** Directions for this task **
Among the entries below, one stretch runs from the line that contains "Generate a Blender" through the line that contains "COL = sc.collection". Repeat that stretch exactly, ends included, and only that.

[Entries from a dataset]
########################################

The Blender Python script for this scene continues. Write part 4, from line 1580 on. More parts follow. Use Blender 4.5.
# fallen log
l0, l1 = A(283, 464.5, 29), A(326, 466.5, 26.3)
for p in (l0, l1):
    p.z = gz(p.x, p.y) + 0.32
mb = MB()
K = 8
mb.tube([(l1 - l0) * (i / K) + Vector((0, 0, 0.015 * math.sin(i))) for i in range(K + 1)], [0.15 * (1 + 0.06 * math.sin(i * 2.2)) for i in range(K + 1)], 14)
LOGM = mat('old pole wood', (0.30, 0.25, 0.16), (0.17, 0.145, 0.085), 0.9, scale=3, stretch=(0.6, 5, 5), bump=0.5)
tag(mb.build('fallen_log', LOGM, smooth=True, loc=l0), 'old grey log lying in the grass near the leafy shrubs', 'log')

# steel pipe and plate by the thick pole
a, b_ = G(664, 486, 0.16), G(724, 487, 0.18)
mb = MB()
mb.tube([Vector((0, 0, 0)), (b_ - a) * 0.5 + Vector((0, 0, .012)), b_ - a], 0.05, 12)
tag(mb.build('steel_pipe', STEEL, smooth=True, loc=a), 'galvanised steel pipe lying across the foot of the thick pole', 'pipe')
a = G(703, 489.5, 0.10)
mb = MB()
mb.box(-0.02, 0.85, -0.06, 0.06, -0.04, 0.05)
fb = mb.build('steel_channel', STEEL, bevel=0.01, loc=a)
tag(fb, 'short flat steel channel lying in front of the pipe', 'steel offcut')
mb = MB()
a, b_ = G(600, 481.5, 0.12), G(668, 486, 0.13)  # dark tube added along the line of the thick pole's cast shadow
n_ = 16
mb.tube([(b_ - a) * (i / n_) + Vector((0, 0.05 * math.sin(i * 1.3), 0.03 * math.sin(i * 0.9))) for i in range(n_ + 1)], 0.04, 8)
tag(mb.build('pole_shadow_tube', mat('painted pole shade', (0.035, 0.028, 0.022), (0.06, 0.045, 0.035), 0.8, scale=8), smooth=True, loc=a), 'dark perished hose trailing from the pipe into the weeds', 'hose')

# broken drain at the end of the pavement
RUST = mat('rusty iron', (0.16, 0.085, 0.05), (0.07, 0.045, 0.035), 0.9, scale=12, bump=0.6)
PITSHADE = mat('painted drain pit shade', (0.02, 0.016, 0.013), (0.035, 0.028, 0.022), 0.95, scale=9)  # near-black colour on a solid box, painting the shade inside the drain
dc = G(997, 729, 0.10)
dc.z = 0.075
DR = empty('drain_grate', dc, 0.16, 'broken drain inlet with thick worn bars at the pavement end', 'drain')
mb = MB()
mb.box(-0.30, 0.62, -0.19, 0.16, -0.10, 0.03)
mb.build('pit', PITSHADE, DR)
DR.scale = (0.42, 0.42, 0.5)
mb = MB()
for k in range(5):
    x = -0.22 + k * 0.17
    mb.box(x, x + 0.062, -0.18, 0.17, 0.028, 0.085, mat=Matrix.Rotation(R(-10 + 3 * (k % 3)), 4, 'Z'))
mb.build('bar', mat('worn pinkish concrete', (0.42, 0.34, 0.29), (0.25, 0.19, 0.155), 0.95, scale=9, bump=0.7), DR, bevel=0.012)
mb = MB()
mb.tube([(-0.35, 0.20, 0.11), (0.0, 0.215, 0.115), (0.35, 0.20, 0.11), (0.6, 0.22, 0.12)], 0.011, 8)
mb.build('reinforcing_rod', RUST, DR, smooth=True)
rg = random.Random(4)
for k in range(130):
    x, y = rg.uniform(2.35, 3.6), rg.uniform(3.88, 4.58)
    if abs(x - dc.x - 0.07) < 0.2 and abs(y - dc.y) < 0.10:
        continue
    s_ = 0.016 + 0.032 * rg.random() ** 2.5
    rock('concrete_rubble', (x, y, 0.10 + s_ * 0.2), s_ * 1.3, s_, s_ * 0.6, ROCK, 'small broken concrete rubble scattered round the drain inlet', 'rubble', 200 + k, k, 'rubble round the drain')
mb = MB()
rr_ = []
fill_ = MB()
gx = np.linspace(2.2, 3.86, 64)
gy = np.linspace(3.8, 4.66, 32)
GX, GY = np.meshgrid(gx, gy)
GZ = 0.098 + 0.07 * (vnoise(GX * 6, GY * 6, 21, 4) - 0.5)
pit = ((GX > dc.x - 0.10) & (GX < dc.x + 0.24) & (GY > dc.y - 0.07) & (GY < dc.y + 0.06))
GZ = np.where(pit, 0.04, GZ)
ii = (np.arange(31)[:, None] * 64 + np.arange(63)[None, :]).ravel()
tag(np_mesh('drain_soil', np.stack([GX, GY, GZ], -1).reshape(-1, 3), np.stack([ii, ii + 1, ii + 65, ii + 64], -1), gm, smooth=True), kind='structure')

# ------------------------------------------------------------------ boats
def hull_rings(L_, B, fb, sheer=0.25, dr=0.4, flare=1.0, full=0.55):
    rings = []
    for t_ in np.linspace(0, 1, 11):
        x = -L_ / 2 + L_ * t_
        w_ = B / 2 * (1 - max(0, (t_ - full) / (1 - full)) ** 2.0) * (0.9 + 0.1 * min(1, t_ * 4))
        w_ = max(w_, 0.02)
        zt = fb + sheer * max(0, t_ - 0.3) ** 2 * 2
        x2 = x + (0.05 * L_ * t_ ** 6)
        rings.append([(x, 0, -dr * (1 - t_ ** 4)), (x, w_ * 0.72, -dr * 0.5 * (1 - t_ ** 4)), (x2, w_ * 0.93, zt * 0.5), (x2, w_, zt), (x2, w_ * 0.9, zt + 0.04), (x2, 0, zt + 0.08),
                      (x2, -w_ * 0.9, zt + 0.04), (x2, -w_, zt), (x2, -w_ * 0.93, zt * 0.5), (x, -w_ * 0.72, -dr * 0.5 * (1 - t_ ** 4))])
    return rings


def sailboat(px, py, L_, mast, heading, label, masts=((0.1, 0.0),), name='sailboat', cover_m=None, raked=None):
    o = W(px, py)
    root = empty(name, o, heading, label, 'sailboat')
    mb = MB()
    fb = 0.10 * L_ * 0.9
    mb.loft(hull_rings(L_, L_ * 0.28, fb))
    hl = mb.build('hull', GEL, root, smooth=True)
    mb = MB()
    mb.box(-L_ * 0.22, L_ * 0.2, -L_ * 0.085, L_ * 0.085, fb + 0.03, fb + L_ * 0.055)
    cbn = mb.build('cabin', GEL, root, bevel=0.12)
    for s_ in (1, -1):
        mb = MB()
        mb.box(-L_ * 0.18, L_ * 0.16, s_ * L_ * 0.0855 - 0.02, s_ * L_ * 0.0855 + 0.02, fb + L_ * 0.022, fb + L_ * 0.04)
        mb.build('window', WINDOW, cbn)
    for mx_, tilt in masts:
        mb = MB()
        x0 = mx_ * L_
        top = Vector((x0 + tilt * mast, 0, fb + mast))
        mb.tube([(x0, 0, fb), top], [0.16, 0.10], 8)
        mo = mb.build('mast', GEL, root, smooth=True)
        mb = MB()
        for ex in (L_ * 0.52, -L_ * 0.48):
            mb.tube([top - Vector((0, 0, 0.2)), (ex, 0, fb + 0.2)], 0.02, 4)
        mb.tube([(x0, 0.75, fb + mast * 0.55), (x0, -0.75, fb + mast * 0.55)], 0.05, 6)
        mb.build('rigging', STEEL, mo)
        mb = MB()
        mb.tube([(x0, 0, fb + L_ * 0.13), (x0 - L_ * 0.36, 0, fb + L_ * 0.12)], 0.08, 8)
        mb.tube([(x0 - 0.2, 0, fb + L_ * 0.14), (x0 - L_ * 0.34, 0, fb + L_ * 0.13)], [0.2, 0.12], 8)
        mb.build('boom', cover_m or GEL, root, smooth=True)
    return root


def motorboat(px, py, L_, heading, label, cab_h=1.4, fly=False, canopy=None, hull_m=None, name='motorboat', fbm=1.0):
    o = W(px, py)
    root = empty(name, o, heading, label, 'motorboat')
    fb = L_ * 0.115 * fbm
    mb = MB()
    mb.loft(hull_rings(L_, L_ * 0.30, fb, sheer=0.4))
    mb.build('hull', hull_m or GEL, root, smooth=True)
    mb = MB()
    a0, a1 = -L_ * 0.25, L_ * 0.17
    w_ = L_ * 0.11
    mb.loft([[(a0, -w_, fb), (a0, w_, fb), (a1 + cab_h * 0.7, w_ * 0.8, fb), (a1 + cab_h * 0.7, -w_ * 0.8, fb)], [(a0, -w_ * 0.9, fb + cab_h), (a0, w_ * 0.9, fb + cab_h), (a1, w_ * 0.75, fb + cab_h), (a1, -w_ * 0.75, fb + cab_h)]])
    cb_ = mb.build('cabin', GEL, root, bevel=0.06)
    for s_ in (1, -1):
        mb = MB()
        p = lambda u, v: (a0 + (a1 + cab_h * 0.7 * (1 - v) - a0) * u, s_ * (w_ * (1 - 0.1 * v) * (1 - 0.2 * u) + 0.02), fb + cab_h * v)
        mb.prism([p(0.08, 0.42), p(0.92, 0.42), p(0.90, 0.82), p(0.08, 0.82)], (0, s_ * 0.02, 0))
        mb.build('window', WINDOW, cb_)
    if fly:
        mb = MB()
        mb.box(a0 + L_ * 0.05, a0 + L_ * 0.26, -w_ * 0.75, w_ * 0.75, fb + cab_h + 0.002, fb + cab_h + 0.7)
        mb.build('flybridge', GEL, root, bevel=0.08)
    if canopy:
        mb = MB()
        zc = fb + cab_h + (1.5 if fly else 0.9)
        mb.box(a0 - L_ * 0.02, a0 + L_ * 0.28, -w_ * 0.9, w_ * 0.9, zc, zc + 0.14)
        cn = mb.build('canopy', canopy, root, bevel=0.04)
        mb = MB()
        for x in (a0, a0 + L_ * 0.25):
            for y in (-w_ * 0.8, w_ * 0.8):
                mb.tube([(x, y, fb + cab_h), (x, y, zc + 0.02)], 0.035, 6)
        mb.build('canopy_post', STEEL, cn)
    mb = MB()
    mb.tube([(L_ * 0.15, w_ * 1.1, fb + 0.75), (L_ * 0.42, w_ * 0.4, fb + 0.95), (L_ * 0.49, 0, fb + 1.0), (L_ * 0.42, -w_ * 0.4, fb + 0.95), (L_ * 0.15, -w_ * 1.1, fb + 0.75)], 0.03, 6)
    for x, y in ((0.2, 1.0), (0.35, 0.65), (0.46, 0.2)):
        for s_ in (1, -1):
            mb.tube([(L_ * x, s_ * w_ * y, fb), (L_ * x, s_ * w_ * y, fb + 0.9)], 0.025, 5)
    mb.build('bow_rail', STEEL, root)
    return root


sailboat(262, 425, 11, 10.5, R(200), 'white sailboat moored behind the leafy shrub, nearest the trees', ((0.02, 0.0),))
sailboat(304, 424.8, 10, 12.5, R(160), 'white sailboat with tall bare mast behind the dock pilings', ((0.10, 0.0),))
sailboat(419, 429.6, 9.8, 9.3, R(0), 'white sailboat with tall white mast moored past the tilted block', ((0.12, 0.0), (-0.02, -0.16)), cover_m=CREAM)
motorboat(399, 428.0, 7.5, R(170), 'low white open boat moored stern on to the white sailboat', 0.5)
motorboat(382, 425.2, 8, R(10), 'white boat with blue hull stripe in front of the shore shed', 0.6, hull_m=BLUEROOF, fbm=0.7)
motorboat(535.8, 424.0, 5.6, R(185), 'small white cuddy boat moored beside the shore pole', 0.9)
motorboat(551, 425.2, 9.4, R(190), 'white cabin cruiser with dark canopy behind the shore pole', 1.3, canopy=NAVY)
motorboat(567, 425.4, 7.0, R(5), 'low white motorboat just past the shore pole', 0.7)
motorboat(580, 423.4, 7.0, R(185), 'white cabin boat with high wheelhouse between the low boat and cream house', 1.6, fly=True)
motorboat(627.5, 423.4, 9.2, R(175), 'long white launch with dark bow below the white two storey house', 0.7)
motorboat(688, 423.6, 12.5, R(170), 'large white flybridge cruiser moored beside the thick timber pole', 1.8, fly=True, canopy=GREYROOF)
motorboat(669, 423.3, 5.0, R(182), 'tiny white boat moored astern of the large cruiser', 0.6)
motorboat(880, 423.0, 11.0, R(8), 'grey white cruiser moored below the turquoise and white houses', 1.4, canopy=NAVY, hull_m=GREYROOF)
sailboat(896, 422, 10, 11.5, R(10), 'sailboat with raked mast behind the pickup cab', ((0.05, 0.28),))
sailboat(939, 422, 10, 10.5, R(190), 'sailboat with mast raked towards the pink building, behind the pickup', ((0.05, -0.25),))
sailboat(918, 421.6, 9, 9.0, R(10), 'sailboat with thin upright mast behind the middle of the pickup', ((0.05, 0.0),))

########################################

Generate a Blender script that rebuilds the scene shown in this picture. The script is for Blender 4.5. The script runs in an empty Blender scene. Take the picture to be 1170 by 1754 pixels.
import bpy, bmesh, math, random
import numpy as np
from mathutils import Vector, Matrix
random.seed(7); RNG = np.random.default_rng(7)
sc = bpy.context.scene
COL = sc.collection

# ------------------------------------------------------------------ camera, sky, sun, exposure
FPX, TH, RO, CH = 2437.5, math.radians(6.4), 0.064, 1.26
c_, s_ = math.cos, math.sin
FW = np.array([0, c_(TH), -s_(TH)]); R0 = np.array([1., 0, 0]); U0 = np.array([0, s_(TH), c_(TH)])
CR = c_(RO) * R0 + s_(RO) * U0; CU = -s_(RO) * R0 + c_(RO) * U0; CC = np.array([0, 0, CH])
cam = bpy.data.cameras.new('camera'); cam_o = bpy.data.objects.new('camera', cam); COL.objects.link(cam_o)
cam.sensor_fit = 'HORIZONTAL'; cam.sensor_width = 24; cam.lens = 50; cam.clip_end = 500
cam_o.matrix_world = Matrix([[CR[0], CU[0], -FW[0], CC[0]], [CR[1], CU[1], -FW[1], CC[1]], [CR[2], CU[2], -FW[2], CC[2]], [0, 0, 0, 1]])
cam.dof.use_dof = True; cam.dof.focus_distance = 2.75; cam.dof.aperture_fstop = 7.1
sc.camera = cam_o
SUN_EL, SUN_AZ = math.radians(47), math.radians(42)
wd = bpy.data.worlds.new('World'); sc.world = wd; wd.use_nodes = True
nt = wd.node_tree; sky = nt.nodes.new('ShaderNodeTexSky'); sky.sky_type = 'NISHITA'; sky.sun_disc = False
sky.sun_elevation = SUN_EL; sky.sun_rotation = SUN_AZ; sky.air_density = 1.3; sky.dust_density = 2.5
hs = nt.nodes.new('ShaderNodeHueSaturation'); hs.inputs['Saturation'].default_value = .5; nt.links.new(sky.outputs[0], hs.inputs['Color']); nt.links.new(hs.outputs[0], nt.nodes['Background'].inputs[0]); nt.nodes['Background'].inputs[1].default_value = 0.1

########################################

** Result of the exercise **
Generate a Blender script that rebuilds the scene shown in this picture. The script is for Blender 4.5. The script runs in an empty Blender scene. Take the picture to be 1170 by 1754 pixels.
import bpy, bmesh, math, random
import numpy as np
from mathutils import Vector, Matrix
random.seed(7); RNG = np.random.default_rng(7)
sc = bpy.context.scene
COL = sc.collection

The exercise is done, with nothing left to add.